Megan w kids on screen

A team at the Royal Tyrrell Museum has received an Award of Excellence from Interpretation Canada for a distance learning program developed specifically for homeschool students.

 The program “Experience Palaeontology” received the 2015 Gold award from the heritage interpretation organization, making it the ninth award the Tyrrell has been awarded by Interpretation Canada since 2002, and the first gold distinction in 10 years.

Experience Palaeontology is an interactive distance learning course specifically developed for smaller groups of homeschooled students, which makes it the first of its kind says Distance Learning Coordinator Megan McLauchlin.

“We wanted to use technology to reach out to a new audience and see if we could inspire additional students who would otherwise not be able to connect with us.”

Launching in 2015, Experience Palaeontology allows homeschooled students to connect via their personal computer to participate in interactive sessions with a distance learning instructor at the museum in an interactive, peer-to-peer “virtual field trip” with up to two other groups simultaneously.

Sessions have students, primarily ages 8 to 11, participate in interactive and cooperative games, such as working together as directors of a museum to develop fossil displays and exhibits. 

The courses, offered three times a week, build upon concepts and prior knowledge and encourages students to work with each other.

“This is a way to have a field trip without even leaving the building. It reduces administration and costs for schools” says McLauchlin. 

Experience Paleontology, now in its second season, as connected the Tyrrell with homeschoolers in Alberta, BC, Ontario, Quebec, and the Yukon, and the furthest reach being Trinidad and Tobago. Its distance learning program has reached 11 of 13 provinces/territories, 37 U.S. States, and has reached out to eight countries around the world.
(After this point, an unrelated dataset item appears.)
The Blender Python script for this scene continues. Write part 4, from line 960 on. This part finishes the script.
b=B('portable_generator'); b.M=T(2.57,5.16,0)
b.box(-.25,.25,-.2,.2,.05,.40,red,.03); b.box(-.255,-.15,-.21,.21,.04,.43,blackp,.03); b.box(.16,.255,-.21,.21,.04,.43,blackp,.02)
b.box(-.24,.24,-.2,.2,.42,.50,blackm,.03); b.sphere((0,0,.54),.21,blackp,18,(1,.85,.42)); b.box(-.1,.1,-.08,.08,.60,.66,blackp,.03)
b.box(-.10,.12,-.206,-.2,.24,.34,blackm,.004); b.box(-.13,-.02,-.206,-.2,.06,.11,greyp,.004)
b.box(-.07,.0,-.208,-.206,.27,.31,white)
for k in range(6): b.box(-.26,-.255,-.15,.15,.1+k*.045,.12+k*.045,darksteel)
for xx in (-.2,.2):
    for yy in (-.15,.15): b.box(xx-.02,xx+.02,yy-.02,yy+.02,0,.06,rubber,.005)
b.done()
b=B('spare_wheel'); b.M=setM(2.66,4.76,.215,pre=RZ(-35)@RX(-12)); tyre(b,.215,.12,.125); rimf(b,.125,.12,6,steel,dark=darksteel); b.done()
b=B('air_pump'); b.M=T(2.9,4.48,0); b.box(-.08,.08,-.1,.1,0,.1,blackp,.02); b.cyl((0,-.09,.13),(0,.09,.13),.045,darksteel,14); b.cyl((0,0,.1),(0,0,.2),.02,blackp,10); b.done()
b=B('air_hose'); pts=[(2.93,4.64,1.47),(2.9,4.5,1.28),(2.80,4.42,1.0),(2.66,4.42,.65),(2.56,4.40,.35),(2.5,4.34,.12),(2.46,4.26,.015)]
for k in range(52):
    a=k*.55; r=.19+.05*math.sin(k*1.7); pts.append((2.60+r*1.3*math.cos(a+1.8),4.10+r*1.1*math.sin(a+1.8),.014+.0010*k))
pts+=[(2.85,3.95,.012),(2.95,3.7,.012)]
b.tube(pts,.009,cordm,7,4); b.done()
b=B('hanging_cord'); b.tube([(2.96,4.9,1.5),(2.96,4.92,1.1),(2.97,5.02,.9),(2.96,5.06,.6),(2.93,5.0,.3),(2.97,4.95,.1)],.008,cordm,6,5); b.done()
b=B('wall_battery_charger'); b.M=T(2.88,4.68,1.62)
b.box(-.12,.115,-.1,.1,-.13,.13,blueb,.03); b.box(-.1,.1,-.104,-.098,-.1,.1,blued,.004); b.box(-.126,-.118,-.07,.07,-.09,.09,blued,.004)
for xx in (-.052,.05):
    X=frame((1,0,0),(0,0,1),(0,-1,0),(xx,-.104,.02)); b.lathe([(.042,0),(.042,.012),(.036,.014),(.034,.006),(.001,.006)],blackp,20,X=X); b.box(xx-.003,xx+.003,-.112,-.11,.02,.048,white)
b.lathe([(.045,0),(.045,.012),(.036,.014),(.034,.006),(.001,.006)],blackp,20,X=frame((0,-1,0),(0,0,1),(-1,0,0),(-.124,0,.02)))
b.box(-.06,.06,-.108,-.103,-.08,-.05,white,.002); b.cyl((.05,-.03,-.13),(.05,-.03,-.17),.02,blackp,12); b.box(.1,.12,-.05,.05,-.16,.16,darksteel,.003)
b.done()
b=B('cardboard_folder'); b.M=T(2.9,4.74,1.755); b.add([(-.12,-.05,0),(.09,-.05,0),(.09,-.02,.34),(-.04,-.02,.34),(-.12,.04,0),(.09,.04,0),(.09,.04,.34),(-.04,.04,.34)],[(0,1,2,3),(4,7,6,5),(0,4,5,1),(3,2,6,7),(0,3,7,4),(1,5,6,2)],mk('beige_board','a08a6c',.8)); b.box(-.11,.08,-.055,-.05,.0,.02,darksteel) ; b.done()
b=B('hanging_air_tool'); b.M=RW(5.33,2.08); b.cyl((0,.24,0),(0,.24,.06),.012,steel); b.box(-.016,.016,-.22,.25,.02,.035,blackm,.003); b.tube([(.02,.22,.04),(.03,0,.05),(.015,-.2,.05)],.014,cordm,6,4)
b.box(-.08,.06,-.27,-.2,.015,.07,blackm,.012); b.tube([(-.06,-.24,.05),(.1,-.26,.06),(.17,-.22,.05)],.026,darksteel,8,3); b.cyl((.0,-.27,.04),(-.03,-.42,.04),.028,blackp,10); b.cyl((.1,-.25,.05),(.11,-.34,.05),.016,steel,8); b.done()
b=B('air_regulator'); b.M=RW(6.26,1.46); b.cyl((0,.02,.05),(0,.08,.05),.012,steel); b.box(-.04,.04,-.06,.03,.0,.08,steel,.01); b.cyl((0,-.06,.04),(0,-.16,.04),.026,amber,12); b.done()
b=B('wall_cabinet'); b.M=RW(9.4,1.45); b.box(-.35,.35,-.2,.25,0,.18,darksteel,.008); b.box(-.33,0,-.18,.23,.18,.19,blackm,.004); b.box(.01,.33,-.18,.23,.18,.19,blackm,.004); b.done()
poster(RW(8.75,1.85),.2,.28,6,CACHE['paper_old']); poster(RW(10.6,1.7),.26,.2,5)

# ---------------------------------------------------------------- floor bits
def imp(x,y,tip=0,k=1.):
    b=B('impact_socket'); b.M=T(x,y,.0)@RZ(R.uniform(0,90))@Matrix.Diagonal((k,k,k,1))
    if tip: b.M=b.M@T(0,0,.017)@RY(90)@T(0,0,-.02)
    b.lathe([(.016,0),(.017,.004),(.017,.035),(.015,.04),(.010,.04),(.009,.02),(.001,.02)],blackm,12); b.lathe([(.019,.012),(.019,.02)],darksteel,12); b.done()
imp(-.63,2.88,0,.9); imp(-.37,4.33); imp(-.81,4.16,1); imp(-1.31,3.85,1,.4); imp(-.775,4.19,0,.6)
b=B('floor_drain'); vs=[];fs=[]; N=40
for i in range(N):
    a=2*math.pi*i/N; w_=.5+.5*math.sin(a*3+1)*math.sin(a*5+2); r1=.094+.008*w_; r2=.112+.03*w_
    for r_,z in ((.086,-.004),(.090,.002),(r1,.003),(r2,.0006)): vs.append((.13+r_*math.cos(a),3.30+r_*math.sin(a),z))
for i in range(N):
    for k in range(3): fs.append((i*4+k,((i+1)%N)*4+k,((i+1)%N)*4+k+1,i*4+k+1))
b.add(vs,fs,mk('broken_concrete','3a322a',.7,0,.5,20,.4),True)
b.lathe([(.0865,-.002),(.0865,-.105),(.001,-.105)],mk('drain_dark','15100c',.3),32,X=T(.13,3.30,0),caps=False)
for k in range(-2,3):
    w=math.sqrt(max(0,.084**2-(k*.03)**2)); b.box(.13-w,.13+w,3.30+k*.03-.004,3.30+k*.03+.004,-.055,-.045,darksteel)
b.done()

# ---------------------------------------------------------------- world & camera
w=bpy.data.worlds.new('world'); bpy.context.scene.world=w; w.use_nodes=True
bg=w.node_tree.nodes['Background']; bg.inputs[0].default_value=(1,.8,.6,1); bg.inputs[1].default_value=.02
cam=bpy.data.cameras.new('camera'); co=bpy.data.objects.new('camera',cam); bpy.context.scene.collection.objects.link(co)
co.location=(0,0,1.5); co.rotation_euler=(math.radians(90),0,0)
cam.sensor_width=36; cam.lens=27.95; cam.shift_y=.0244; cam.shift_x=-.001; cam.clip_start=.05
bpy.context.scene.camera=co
“We want to be a global museum that has a far reach, and we’re in a unique position as Canada’s only strictly palaeontological museum,” says McLauchlin

“Whenever I talk to other content providers, other museums or zoos, they say, ‘you guys have all the fun, you have dinosaurs.’ It’s a real bonus that we have going for us. I think dinosaurs capture not just kids’ imagination but everyone’s imagination, because they used to live here on earth like us but are now extinct. We’ll never know everything about them, and I think kids get that mystery around fossils and dinosaurs.”